Film review: How To Train Your Dragon: The Hidden World

Strap in for family-friendly animated action in the latest instalment of the How To Train Your Dragon series!

Picking up a few years after the events of the second film, our hero Hiccup (Jay Baruchel) has been leading the Vikings of Burk, and with the help of his friendly dragon Toothless, they go out into the world taking on dragon trappers wherever they find them and giving a new home to the dragons they rescue. Their peaceful existence though is threatened as they draw the attention of the legendary dragon hunter Grimmel (F. Murray Abraham) who is determined to kill Toothless; the last of his kind.

How to Train Your Dragon came out of no-where and finally proved that Dreamworks Animation were capable of the same level of artistry as Pixar, and lightning struck twice when they released an arguably superior sequel that cemented the character of Toothless as a family favourite and meant that you could never watch another Jay Baruchel film without thinking of his one-legged Viking character, Hiccup. It’s fair to say then that anticipation the final part of the trilogy ‘The Hidden World’ is high.

There is a creeping sense of over familiarity that does let the film down a little.
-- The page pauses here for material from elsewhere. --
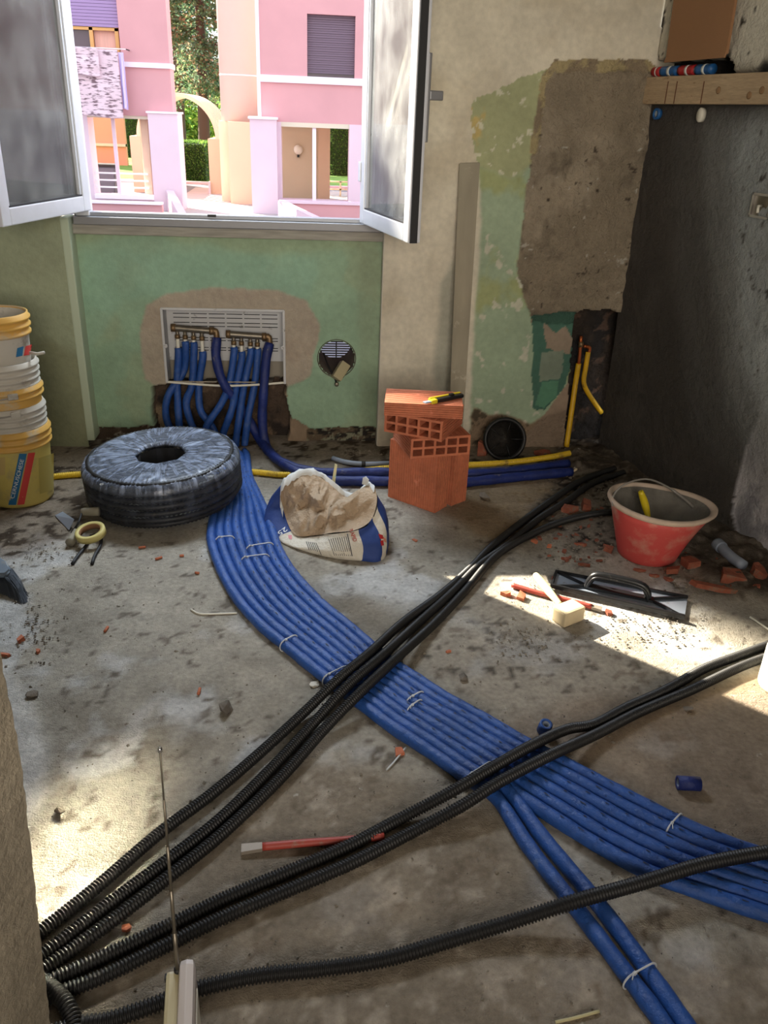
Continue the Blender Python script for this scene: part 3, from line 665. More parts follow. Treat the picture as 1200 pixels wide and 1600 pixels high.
def manifold(name, label, pa, pb, elbow_x, outs):
    a = onY(*pa, YM); b = onY(*pb, YM)
    t = thing(name, label, 'manifold', a, 0, 'brass manifolds in the wall box')
    tube('header_pipe', [a, b], .0145, M['nickel'], t, 16, .01)
    for q in (a, b): tube('hex_end', [q-Vector((.008, 0, 0)), q+Vector((.012, 0, 0))], .0185, M['brass'], t, 6, .01)
    e = onY(elbow_x, pb[1], YM)
    tube('outlet_elbow', [b+Vector((.008, 0, 0)), b.lerp(e, .7), e, e+Vector((.003, -.002, -.012)), e+Vector((.004, -.004, -.045))], .013, M['brass'], t, 12, .006)
    tops = []
    for px, py in outs:
        q = onY(px, py, YM-.008); zt = a.z+(b.z-a.z)*(q.x-a.x)/(b.x-a.x)
        tube('outlet_nipple', [(q.x, YM, zt-.01), (q.x, YM-.003, zt-.035)], .008, M['nickel'], t, 10, .01)
        tube('outlet_nut', [(q.x, YM-.003, zt-.028), (q.x, YM-.005, zt-.046)], .0115, M['brass'], t, 6, .009)
        tube('pipe_stub', [(q.x, YM-.005, zt-.044), (q.x, YM-.007, zt-.115)], .0085, M['whitep'], t, 10, .01)
        tops.append(Vector((q.x, YM-.008, zt-.055)))
    return tops, e
to1, el1 = manifold('pipe_manifold', 'left brass manifold with four outlets inside the grey wall box', (270, 512), (330, 517), 337, [(277, 525), (289, 525), (302, 525), (315, 525)])
to2, el2 = manifold('pipe_manifold', 'right brass manifold with four outlets inside the grey wall box', (356, 522), (412, 526), 420, [(365, 535), (377, 535), (391, 535), (402, 535)])

# bundle of eight pipes: cross sections (left edge, right edge) in the photo's pixels
SEC = [((323, 838), (426, 812)), ((336, 886), (444, 862)), ((362, 935), (472, 903)), ((398, 977), (512, 944)), ((440, 1012), (556, 980)),
       ((500, 1060), (606, 1024)), ((555, 1100), (652, 1055)), ((600, 1135), (702, 1087)), ((660, 1175), (762, 1120)), ((722, 1219), (832, 1160))]
S6 = [((803, 1247), (902, 1195)), ((862, 1287), (976, 1233)), ((930, 1330), (1050, 1270)), ((1010, 1372), (1130, 1306)), ((1090, 1402), (1205, 1332)), ((1200, 1438), (1290, 1362)), ((1330, 1475), (1400, 1400)), ((1600, 1560), (1650, 1465)), ((2000, 1680), (2000, 1560))]
S2 = [((766, 1252), (800, 1227)), ((815, 1330), (856, 1298)), ((880, 1418), (930, 1383)), ((940, 1497), (992, 1463)), ((1018, 1598), (1082, 1592)), ((1075, 1690), (1140, 1680))]
PR_ = .0165
def lerp2(a, b, t): 
    A = at(a[0], a[1], PR_); B = at(b[0], b[1], PR_); return A.lerp(B, t)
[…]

The villainous Grimmel feels almost like a carbon copy of what has come before and in all honesty feels a little shoehorned into a story that doesn’t require his presence. The story of Toothless growing up and finding love should have proven more than enough and it feels like these elements are all too often side-lined just as they start to get interesting.

When it does fly though, it soars and proves that the magic that made the first two films so good is still here. Toothless is an incredible creation and will still melt your heart when he is on screen, couple him with a female dragon (the cleverly named Light Fury) and you get some of the film’s stand out moments.
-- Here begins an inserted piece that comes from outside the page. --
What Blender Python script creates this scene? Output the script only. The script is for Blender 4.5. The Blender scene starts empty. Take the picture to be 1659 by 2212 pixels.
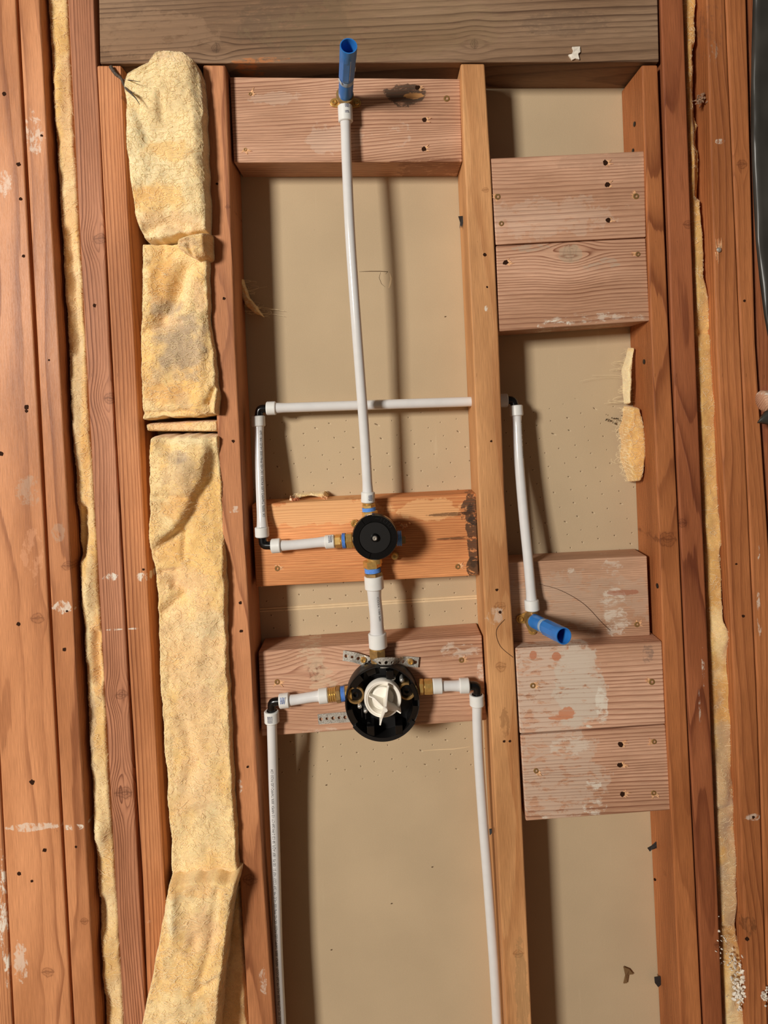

The film looks great as well although some of the epic sense of scale (handled so well in the earlier films) has been lost here. You never get anything to rival the masterful flying scenes of the first two films, it may be an attempt not to re-tread old ground but it can’t be argued that the lack of breath-taking moments in the closing chapter isn’t a little bit of a disappointment.

As a standalone animated adventure this probably would have scored higher but based on the pedigree of the series it’s just not quite as good. That being said it lands a heartfelt ending and there is good closure for the characters it just never hits the heights of its predecessors.